10 Mistakes to Avoid at Your Next Marathon

9. I Hyped the Finish

On a rare occasion when my husband got to travel with me to a race, I thought he could cheer wildly as I crossed the finish, then sweep me off to a nearby watering hole for a celebratory ale. I am told that he did actually see me cross, but I did not see him for nearly 90 minutes. Instead, I joined a crush of sweaty finishers for a grueling march toward Gatorade, a Mylar blanket, and a medal, after which we rounded a corner en route to the family meeting area straight into a blast of wind.

Meanwhile, my dear husband had to walk a dozen blocks to get around the barricaded finish line. By the time he reached me, crumpled under my silver blankets trying to call him on a borrowed cell, I had melted into a delirious puddle.

Lesson Learned: Make a post-race plan.

Scout out a separate meeting place within walking distance of the finish and reachable despite course or roadblocks. (Blackford advises against using the family meeting area, which can be crowded and chaotic.) Write clear directions on the back of your bib so you can find your meeting place in your post-race state, and pick up a unique balloon for your support crew to carry.

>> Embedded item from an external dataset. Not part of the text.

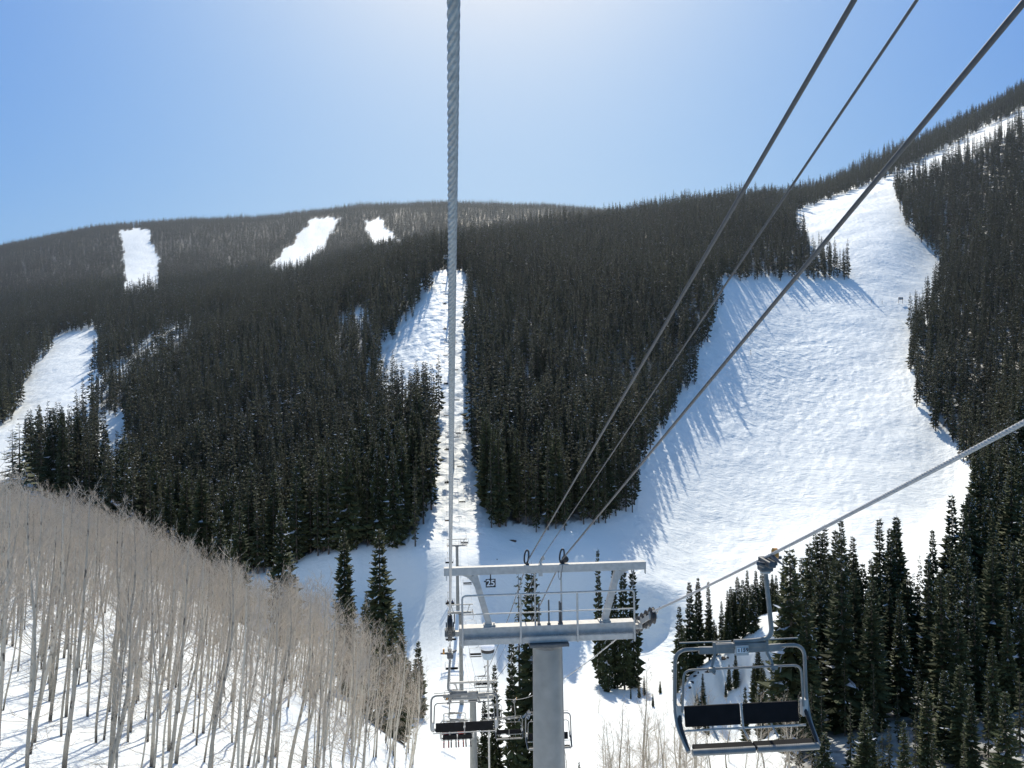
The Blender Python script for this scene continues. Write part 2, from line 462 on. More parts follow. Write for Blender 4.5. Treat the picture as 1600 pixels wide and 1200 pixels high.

Even in a sea of spectators, a giant Tweety Bird will catch your eye. Finally, have a drop-dead time when, if you haven't found each other, you agree to head back to the hotel or car.

More:10 Race-Day Preparation Tips

10. I Forgot the Fun

Typically, I spend too much time obsessing over sock choice and gel flavor, panicking at the starting line, and neurotically checking my watch mile by mile. Fortunately, there always comes a time when the overachiever in me shuts up long enough for me to remember why I do these things.

Suddenly, the cheers and cowbells seem louder, the sideline signs—"Go Mom," "We Love You Dad"— seem more vivid, and the other runners seem like comrades rather than competitors.

At my last race, the grueling but spectacular Rim Rock Marathon in Fruita, Colorado, it took until mile 25, when my husband and two daughters pulled up, honking and screaming. My 13-year-old cross-country runner hopped out of the car and fell in beside me, instantly noticing my glassy eyes and stony face. As our footfalls fell in sync, she delivered a piece of advice no runner should forget.

"Look around at how awesome this is," she said. "Remember, Mom, this is supposed to be fun."